Vitesse de déplacement à la surface du glacier Franz Josef sur une période de 10 jours durant les étés 2013 et 2014. Ces vitesses ont été calculées à partir du déplacement 3D obtenu à partir d’images stéreo Worldview. © Science

Les chercheurs ont utilisé une approche pluridisciplinaire afin de déterminer la vitesse de glissement du glacier d’une part et le taux d’érosion d’autre part sur la période choisie. La vitesse de la surface du glacier a été quantifiée grâce à l’utilisation d’une technique nouvelle de correlation d’images satellitaires permettant de cartographier cette vitesse avec une grande précision et une excellente résolution spatiale à l’échelle du glacier sur la période choisie. Cette vitesse est ensuite extrapolée à la vitesse de glissement du glacier.
Pour estimer les taux d’érosion, les chercheurs ont procédé indirectement : ils ont installé pendant plusieurs mois une station de mesure du débit et de taux de particules sédimentaires en sortie du ruisseau sous-glaciaire. Afin de préciser la provenance de cette charge particulaire, ils ont étudié la structure cristalline des matériaux graphitiques contenus dans les particules sédimentaires par microspectroscopie Raman. Ces composés graphitiques sont des témoins de l’histoire métamorphiques des roches qui les contiennent, et montrent des variations structurales importantes dans les roches sur lesquelles s’étire le glacier de Franz Josef. En comparant la structure des matériaux graphitiques dans la charge particulaire avec celle des roches du substrat rocheux au long du glacier, ils ont pu déduire la provenance des particules générées par l’érosion. Cette technique relativement simple à mettre en oeuvre a ainsi permis de réaliser pour la première fois une cartographie précise de l’érosion sous un glacier Alpin.

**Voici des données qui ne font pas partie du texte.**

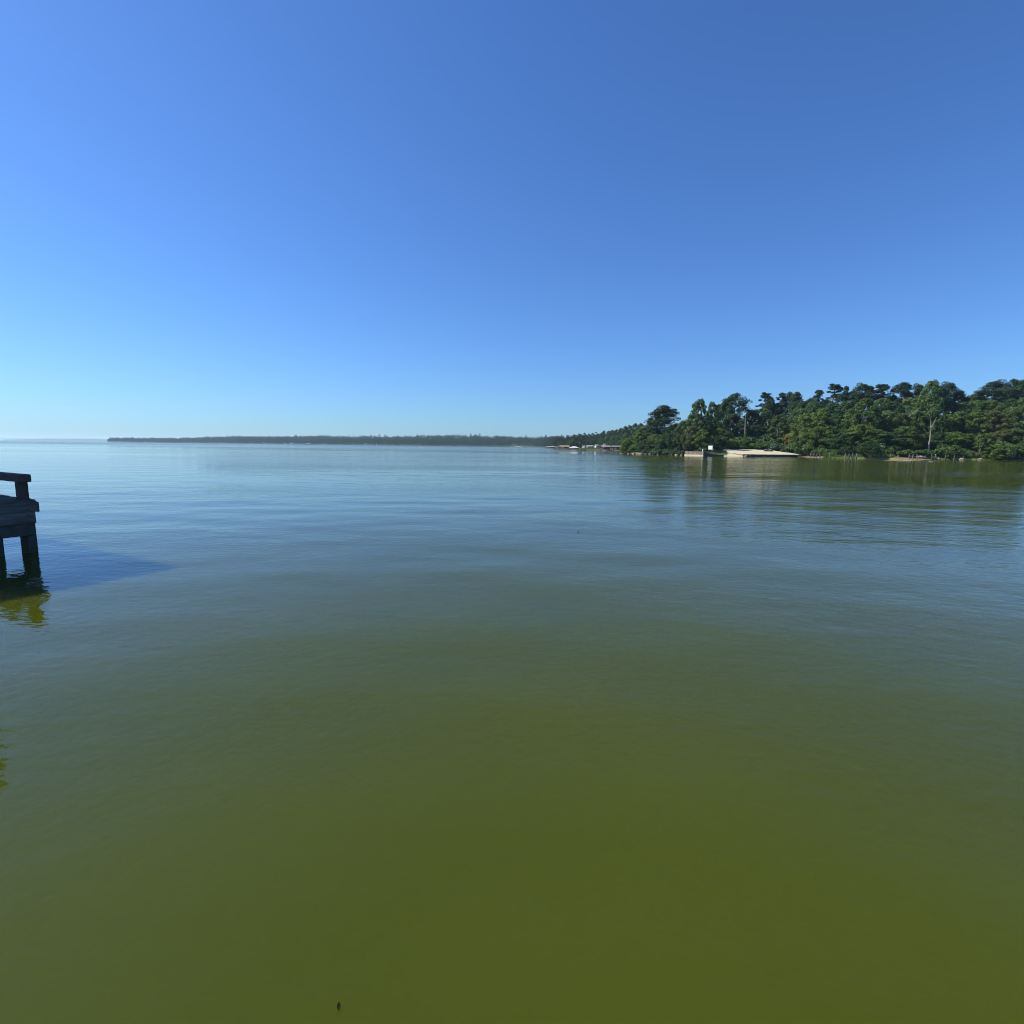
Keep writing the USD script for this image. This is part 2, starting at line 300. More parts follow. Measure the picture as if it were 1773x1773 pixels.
for s in (-1, 1):
    y = s * .865
    part(car, 'side_window', trimesh.Trimesh([[-1.75, y, 1.08], [.95, y, 1.08], [.42, s * .80, 1.5], [-1.65, s * .80, 1.5]], [[0, 1, 2], [0, 2, 3]]), dark_glass)
    part(car, 'headlight', box((.06, .32, .16), (2.19, s * .68, .72)), white_paint); part(car, 'tail_light', box((.06, .2, .3), (-2.16, s * .74, .9)), lamp_red)
    for xw in (-1.35, 1.4):
        w = part(car, 'wheel', trimesh.creation.cylinder(.34, .22, sections=20).apply_transform(trimesh.transformations.rotation_matrix(math.pi / 2, [1, 0, 0])).apply_translation([xw, s * .82, .34]), rubber, 40)
        part(w, 'rim', trimesh.creation.cylinder(.2, .03, sections=14).apply_transform(trimesh.transformations.rotation_matrix(math.pi / 2, [1, 0, 0])).apply_translation([xw, s * .94, .34]), metal_grey, 40)
for px, lab in ((1326, 'left one of two dark boulders edging the apron left of the car'), (1334, 'right one of two dark boulders edging the apron beside the car')):
    p = atd(px, 780, 154.0); rel = p[:2] - W0; z = float(apron_z(rel @ wd, rel @ wn_))
    solo('boulder', rock(.62, px).apply_translation([p[0], p[1], z + .28]), stone_dark, lab, 'boulder', smooth=True)

# ================================================================ trees
def leaves(centers, radii, n, size, rng, flat=1.0, aspect=.7, jitter=.55, fill=.25, upbias=.15):
    """Leaf sprays as small quads spread over lobes: centers (k,3), radii (k,3)."""
    k = len(centers); which = rng.integers(0, k, n * k)
    d = rng.normal(size=(n * k, 3)); d[:, 2] += upbias; d /= np.linalg.norm(d, axis=1, keepdims=True)
    rr = np.where(rng.random(n * k) < fill, rng.random(n * k) ** .5, .82 + .28 * rng.random(n * k) ** 1.5)
    wob = .75 + .5 * meshkit.noise(d * 2.3 + which[:, None] * 3.7, 3)
    p = centers[which] + d * radii[which] * (rr * wob)[:, None]
    nn = d / radii[which]; nn /= np.linalg.norm(nn, axis=1, keepdims=True); nn = nn + rng.normal(size=nn.shape) * jitter + [0, 0, .28]; nn /= np.linalg.norm(nn, axis=1, keepdims=True)
    t = np.cross(nn, rng.normal(size=nn.shape)); t /= np.linalg.norm(t, axis=1, keepdims=True); b = np.cross(nn, t)
    s = size * (.55 + .9 * rng.random(n * k))[:, None]
    a, c = t * s * .5, b * s * .5 * aspect
    bend = nn * s * .12
    v = np.stack([p - a, p - c * 1.0 + bend, p + a, p + c * 1.0 + bend], 1).reshape(-1, 3)
    q = np.arange(n * k)[:, None] * 4
    return trimesh.Trimesh(v, np.vstack([q + [0, 1, 2], q + [0, 2, 3]]), process=False)
def limb(p, q, r0_, r1_, rng, sag=.12, n=5):
    t = np.linspace(0, 1, n)[:, None]; p, q = np.asarray(p, float), np.asarray(q, float); L = np.linalg.norm(q - p)
    pts = p + (q - p) * t + (rng.normal(size=3) * sag * L * .5) * np.sin(t * np.pi); return tube(pts, r0_ + (r1_ - r0_) * t[:, 0], 5)

def broadleaf(seed, H=15.0, R=5.2, base=.22, lobes=64, n=115, size=.46, topness=1.0, loose=0.0):
    rng = np.random.default_rng(seed); C, Rr = [], []
    for i in range(lobes):
        u = (i + .5) / lobes; z = base + (1 - base) * u ** .85
        prof = np.sin(np.pi * min(1, (z - base) / (1 - base) * .86 + .13)) ** .7
        r = R * prof * (.5 + .5 * rng.random() ** .7); a = i * 2.399 + rng.normal() * .4
        rad = R * (.15 + .13 * rng.random()) * (1 - .2 * u)
        C.append([r * np.cos(a), r * np.sin(a), min(z * H, H - rad * .7) + rng.normal() * .3]); Rr.append([rad * (1 - .15 * loose), rad * (1 - .15 * loose), rad * (.92 - .1 * loose)])
    C, Rr = np.array(C), np.array(Rr)
    crown = leaves(C, Rr, n, size, rng, fill=.3)
    zt = np.linspace(0, .8, 7); wob = np.cumsum(rng.normal(size=(7, 2)) * .16, 0); wob -= wob[0]
    spine = np.column_stack([wob, zt * H]); tr = [tube(spine, .30 * (1 - .8 * zt), 7)]
    for c in C[rng.permutation(lobes)[:14]]:
        k = np.argmin(np.abs(spine[:, 2] - c[2] * .72)); tr.append(limb(spine[k], c, .11, .03, rng))
    return cat_(tr), crown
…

Au final, cette étude montre que le taux d’érosion dépend du carré de la vitesse de glissement du glacier et augmente donc avec le temps. Ces résultats sont en accord avec l’augmentation généralisée du glissement des glaciers observée depuis quelques décennies au bord des grandes calottes. Les implications sont importantes puisque d’après ce modèle l’érosion glaciaire va s’intensifier de manière non linéaire avec le réchauffement climatique.